The report identified growth as the region’s biggest challenge. Traffic engineers and developers were the people making development decisions, with little input from citizens, the report concluded. It also predicted a leadership vacuum with the coming retirements of white male executives who’d long called the shots. 

An early, bound version of the Quality of Life Indicators project which the Urban Institute participated in.
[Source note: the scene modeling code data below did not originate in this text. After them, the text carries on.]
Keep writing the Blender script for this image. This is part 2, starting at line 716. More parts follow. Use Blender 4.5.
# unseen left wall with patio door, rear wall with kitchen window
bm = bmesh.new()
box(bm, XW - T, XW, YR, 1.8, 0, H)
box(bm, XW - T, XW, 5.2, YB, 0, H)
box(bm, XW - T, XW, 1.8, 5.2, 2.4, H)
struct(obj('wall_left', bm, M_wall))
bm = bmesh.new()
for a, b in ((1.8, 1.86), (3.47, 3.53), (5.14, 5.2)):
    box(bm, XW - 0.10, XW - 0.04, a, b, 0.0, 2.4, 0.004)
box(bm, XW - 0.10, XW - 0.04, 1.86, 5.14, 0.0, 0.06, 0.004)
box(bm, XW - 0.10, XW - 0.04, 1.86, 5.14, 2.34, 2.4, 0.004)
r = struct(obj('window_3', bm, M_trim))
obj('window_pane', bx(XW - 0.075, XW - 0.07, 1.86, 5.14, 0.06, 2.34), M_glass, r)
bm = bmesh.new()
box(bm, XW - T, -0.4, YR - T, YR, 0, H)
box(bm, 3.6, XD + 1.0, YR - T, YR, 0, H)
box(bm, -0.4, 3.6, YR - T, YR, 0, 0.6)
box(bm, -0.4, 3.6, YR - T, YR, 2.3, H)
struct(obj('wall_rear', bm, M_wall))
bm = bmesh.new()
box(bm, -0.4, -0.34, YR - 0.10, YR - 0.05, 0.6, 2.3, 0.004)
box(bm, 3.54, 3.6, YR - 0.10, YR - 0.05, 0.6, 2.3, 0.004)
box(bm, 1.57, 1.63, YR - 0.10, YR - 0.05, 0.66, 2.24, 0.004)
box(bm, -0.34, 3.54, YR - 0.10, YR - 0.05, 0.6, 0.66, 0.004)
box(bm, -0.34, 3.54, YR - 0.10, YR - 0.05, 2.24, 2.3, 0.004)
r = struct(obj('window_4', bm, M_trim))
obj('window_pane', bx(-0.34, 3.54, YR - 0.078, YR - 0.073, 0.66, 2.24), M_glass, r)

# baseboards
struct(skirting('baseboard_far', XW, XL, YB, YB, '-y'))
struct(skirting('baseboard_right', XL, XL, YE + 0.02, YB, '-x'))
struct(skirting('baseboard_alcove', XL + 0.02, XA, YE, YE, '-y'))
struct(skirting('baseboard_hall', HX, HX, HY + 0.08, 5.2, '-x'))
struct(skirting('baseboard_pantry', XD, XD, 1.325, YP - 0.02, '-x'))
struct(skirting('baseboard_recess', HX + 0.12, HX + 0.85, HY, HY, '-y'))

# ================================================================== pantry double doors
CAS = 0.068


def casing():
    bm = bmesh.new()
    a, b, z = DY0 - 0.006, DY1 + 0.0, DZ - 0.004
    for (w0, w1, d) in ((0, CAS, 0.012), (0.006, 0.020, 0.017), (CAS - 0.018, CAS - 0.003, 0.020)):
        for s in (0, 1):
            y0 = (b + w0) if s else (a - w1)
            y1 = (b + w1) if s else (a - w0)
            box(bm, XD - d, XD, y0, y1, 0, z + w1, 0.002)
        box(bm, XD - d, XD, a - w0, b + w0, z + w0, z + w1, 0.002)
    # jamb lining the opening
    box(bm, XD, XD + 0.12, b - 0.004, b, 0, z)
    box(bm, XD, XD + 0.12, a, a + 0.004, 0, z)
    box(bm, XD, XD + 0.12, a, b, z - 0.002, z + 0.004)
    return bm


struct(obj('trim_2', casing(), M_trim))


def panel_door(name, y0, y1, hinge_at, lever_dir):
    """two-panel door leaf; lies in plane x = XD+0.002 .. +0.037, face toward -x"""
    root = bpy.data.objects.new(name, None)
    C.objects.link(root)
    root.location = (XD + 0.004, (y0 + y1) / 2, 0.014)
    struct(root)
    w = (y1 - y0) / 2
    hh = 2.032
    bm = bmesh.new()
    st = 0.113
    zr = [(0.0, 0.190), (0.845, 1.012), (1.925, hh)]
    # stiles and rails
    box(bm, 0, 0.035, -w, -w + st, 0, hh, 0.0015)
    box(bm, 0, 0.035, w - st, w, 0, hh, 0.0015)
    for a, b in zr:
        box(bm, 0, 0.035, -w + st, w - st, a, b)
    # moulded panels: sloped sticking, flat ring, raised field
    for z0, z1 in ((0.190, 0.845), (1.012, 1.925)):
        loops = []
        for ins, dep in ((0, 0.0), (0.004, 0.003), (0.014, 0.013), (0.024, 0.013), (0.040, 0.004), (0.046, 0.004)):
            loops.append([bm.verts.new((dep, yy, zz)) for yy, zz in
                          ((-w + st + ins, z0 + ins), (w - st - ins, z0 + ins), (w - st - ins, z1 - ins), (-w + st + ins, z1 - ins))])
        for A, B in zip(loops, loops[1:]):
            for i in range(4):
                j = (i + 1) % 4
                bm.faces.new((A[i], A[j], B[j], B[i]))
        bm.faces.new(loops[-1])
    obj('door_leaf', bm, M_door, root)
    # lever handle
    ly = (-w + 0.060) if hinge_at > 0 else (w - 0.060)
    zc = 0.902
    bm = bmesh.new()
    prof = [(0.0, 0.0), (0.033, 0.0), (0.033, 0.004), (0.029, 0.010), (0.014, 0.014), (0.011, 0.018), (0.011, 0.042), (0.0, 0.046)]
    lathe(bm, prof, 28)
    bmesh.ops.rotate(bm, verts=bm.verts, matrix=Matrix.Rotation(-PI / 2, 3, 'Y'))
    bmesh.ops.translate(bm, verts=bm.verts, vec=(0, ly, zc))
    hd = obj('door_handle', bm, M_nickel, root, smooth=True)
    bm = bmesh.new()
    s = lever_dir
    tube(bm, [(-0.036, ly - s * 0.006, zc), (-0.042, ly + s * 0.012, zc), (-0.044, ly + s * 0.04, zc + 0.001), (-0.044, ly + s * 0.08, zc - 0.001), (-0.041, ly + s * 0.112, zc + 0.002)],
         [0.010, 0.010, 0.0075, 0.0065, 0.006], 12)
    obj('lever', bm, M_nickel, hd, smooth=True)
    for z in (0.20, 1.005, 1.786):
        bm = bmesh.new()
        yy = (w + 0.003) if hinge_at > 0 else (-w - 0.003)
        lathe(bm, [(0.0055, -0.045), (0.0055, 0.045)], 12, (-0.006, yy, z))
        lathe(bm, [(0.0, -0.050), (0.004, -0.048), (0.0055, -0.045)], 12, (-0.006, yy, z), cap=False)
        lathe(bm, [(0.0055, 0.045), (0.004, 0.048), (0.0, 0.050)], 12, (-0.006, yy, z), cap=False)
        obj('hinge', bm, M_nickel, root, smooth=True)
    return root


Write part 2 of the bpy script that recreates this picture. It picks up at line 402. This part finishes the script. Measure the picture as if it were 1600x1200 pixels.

UNC Charlotte archives.

Barber, now chief advancement officer for Goodwill Industries of the Southern Piedmont, says the report “began to shine a light on things that were not working.” It also demonstrated the institute’s value as “this neutral, well-regarded convener.”   

In 1997, the institute partnered with the city of Charlotte to launch the project’s first digital iteration, which focused on neighborhoods near uptown. UNC Charlotte geographer Owen Furuseth, an institute faculty fellow, led efforts to gather census information into a database. By 2004, the project included every Charlotte neighborhood. It became a public online tool in 2012, when Mecklenburg County joined the partnership. 

People can now access the Charlotte-Mecklenburg Quality of Life Explorer, an online tool that gives the public access to a trove of data – income, age, housing prices, educational attainment, to name just a few indicators – about every neighborhood in Mecklenburg County. 

In 2001, when McCoy announced plans to retire, the Charlotte Observer immediately reported the news. 

“Just about every planner, city manager and elected official in the region knows McCoy,” the newspaper said. And reporters turned to McCoy so often for smart, pithy quotes that editors had once threatened to ban him from the news pages.

“Bill the Answer Man,” Gastonia’s planning director called him.

McCoy stepped down in July 2001, but has continued to work part-time for the institute, most recently for the Carolinas Urban-Rural Connection project. That means he has once again been traveling to communities throughout the Charlotte region, seeking ways to help economically challenged rural communities.